Però in Indonesia, il quarto paese più popolato del mondo, i match della serie A hanno una media di appena 100.000 spettatori contro gli 800.000 della Premier League. Come si possono cambiare questi numeri?

“La serie A deve capire che per competere con gli altri grandi campionati europei serve un cambio di mentalità. Ad esempio è fondamentale che ci siano delle gare di cartello programmate alle tre di pomeriggio sia il sabato che la domenica: quello è il prime time in Asia, un mercato fondamentale. Bisogna fare in fretta ad aprire gli occhi. Ne ho parlato con altri presidenti e credo sia possibile che qualcosa cambi dalla stagione 2015-16”.

Crede che l’Italia sia pronta per aprirsi ad un mercato più globale?

“Non so, ma di sicuro bisogna recuperare il terreno perduto. Bisogna iniziare ad esportare il calcio italiano, prendendo esempio degli sport americani: la Nba gioca degli incontri in Asia o in Europa, in questi giorni i Los Angeles Dodgers di baseball hanno disputato un match in Australia. Provate a immaginare cosa sarebbe far giocare una partita di campionato, non un’amichevole, a New York: magari il match di apertura del campionato”.

Lei cosa ha iniziato a fare per l’Inter?

“I tre punti fondamentali sono avere un club sano a livello finanziario, competitivo in campo ma anche con una visibilità globale. Tutti devono vederci in tv. Per questo a fine luglio andremo a fare una nuova tournée negli Stati Uniti: giocare contro squadre come Real Madrid o Manchester United è una vetrina unica. Ho anche pensato di portare la squadra in Asia, ma per arrivare in America bastano 6-7 ore, per l’Asia ne servono 12. Poi ho venduto le partite dell’Inter a un’emittente indonesiana (Indosair), che non è un mia tv. Lo stesso Moratti ha ammesso che prima del mio arrivo non era stato esplorato il mercato estero. E io posso anche portare i miei contatti in Asia e Stati Uniti. Tra due mesi partirà anche una nuova piattaforma digitale. Poi è chiaro che per triplicare i ricavi – e in proporzione anche il monte ingaggi – servono almeno due o tre anni”.

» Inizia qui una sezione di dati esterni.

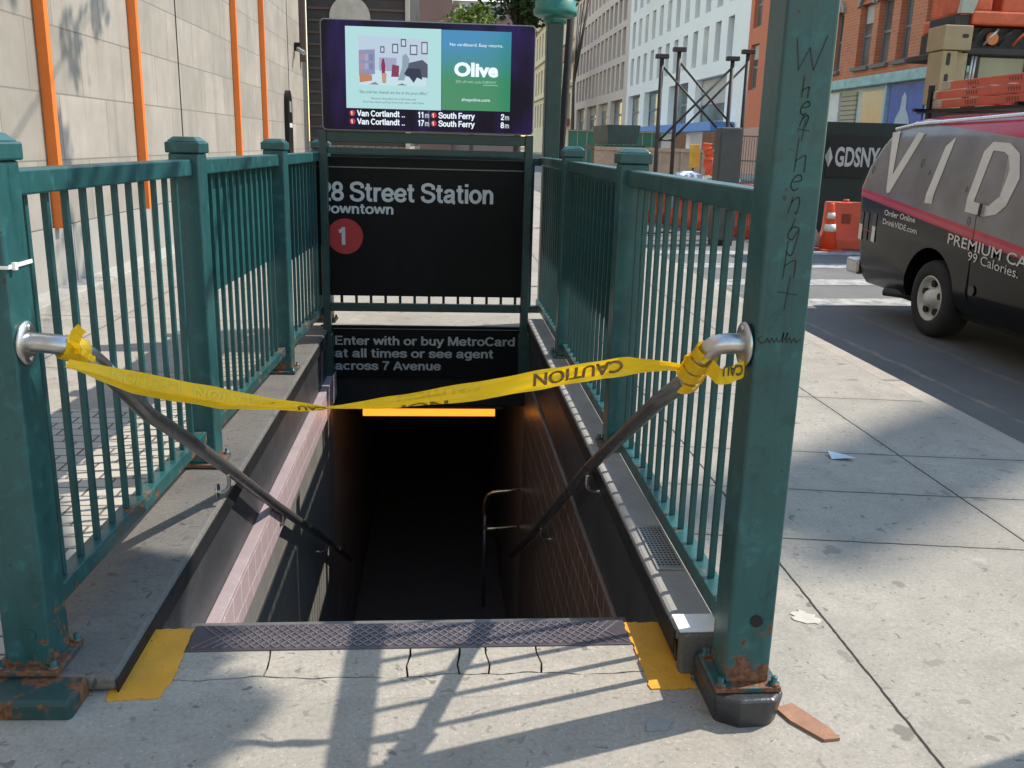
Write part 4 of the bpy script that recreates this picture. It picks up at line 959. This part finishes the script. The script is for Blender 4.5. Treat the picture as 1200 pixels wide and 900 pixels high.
tree('lighter yellow green street tree behind the screen top edge', 1.6, 52, 6.4, [(1.7, 52, 7.2, 1.8, 2, 1.3)], .13, lf2, 75, 60, 12)
tree('far street tree in front of the cream building', 12.6, 92, 9, [(13.0, 92, 18.5, 2.2, 3, 2.2)], .2, lf1, 30, 40, 13, .2)
# added unseen tree: its leaf clumps are placed to shade sidewalk and stone wall
tree('unseen tree added right of the frame to shade the sidewalk', 2.75, 2.2, 4.6, [(2.85, 3.4, 5.0, .42, .5, .35), (2.6, 3.3, 4.7, .4, .55, .35), (2.55, 3.9, 4.9, .4, .4, .35), (1.2, 10.2, 8.6, 2.2, 3.2, 1.0), (3.6, .4, 8, 1.2, 1.5, 1.4)], .09, lf1, 120, 55, 21, .15)

# added unseen crane: its jib is placed to throw soft shade on the sidewalk
tc = thing('added_shade_crane', 'unseen pale crane added beyond the right edge to shade the sidewalk', 'crane', (35.6, 20.5, VGROUND))
crn = M('crane_paint', (.5, .5, .48), .5)
mm = MB()
for a in (-.8, .8):
    for b_ in (-.8, .8): mm.tube([(35.6+a, 20.5+b_, VGROUND), (35.6+a, 20.5+b_, 25.5)], .11, 8)
for i in range(16):
    z0 = i*1.6
    for a in (-.8, .8): mm.tube([(35.6+a, 19.7, z0), (35.6+a, 21.3, z0+1.6)], .05, 6); mm.tube([(34.8, 20.5+a, z0), (36.4, 20.5+a, z0+1.6)], .05, 6)
mm.build('mast', crn, tc)
jd = Vector((.8, .6, 0)); jn = Vector((-.6, .8, 0)); jc = Vector((21.15, 9.65, 25.8))
jb = MB()
for t0, t1, w_ in ((0, 30, .36),):
    for o_ in (-w_, w_): jb.tube([jc+jd*t0+jn*o_, jc+jd*t1+jn*o_], .12, 8)
    jb.tube([jc+jd*t0+Vector((0, 0, 1.1)), jc+jd*t1+Vector((0, 0, 1.1))], .12, 8)
    for i in range(int((t1-t0)/.9)):
        p = jc+jd*(t0+i*.9); q_ = p+jd*.45
        for o_ in (-w_, w_): jb.tube([p+jn*o_, q_+Vector((0, 0, 1.1))], .05, 6); jb.tube([q_+Vector((0, 0, 1.1)), p+jd*.9+jn*o_], .05, 6)
jb.build('jib', crn, tc)
jw_ = MB(); jw_.obox(jc+jd*14-Vector((0, 0, .14)), jd, jn, (0, 0, 1), 14, .26, .03); jw_.build('walkway', M('crane_walkway', (.2, .2, .2), .6), tc)
MB().box(34.2, 37.0, 19.3, 21.7, 24.6, 25.6).build('slewing_platform', crn, tc)
MB().box(33.6, 35.0, 18.2, 19.5, 23.0, 25.0).build('operator_cab', M('crane_cab', (.3, .3, .3), .4), tc)
# ================================================================== VAN
VX, VG = 4.46, VGROUND
def side_x(z): return VX+(.18*(z-1.15) if z > 1.15 else (.10*max(0, .45-z) if z < .45 else 0))
def van_wrap():
    m, t, b = nodes('van_wrap'); q = NT(t); o = q.sep(); y_, z_ = o[1], o[2]
    top = q.math('MULTIPLY_ADD', y_, .108, .83-.108*6.77); bot = q.math('MULTIPLY_ADD', y_, .111, .738-.111*6.77)
    v = q.n('TexVoronoi'); v.inputs['Scale'].default_value = 7; q.l(q.comb(0, y_, q.math('MULTIPLY', z_, .8)), v.inputs['Vector'])
    cs = q.n('SeparateColor'); q.l(v.outputs['Color'], cs.inputs[0])
    drop = q.math('MULTIPLY', q.math('LESS_THAN', v.outputs['Distance'], q.math('MULTIPLY', cs.outputs[0], .26)), q.math('GREATER_THAN', cs.outputs[1], .62))
    grey = q.mix(q.ramp(q.noise(2.2, 3), .3, .7), (.17, .163, .172), (.25, .24, .25))
    grey = q.mix(q.math('MULTIPLY', drop, q.ramp(v.outputs['Distance'], .0, .22)), grey, (.075, .07, .078))
    rd = q.mix(q.ramp(q.noise(4, 3), .3, .7), (.42, .035, .065), (.52, .05, .09))
    col = q.mix(q.math('GREATER_THAN', z_, bot), (.007, .0065, .007), rd)
    edge = q.math('LESS_THAN', q.math('ABSOLUTE', q.math('SUBTRACT', z_, q.math('ADD', bot, .035))), .018)
    col = q.mix(q.math('MULTIPLY', edge, .5), col, (.5, .12, .15))
    col = q.mix(q.math('GREATER_THAN', z_, top), col, grey)
    rf = q.math('GREATER_THAN', z_, q.math('MULTIPLY_ADD', y_, .0917, 1.755-.0917*8.3))
    col = q.mix(rf, col, rd)
    q.l(col, b.inputs['Base Color']); b.inputs['Roughness'].default_value = .18; b.inputs['Specular IOR Level'].default_value = .22
    q.bump(q.noise(3, 2), .12, .02, b); return m
van = thing('delivery_van', 'black and grey wrapped delivery van with red stripe, ladders on roof', 'van', (5.4, 7.1, VG))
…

Per aumentare i ricavi servirebbe anche uno stadio di proprietà.

“Non c’è alcun dubbio che potremmo incassare tra i 20 e i 50 milioni, ma al momento le priorità sono altre. Ora stiamo lavorando per migliorare San Siro: aree dedicate alle aziende, l’idea di un ristorante, varie promozioni e uno spettacolo di intrattenimento che verrà testato nell’ultima gara interna di campionato, contro la Lazio”.

Se ha investito comunque nel calcio italiano significa che vede delle prospettive.

“Amo tutti gli sport, ma ho capito che il vero sport globale è il calcio. Prima ho preso il DC United, ma ho sempre avuto il sogno di possedere un club europeo. In Spagna vincono sempre le stesse due squadre, in Inghilterra sono in 4-5, mentre in Germania c’è una legislazione che rende quasi impossibile un’acquisizione. Eppure tante squadre di queste leghe mi hanno cercato ed è successo anche con un’altra società italiana prima dell’Inter, di cui non posso svelare il nome. Però io da sempre sono tifoso dell’Inter e quando si è aperta questa possibilità mi è sembrato un sogno. Anche perché questo club ha un brand con un grande potenziale”.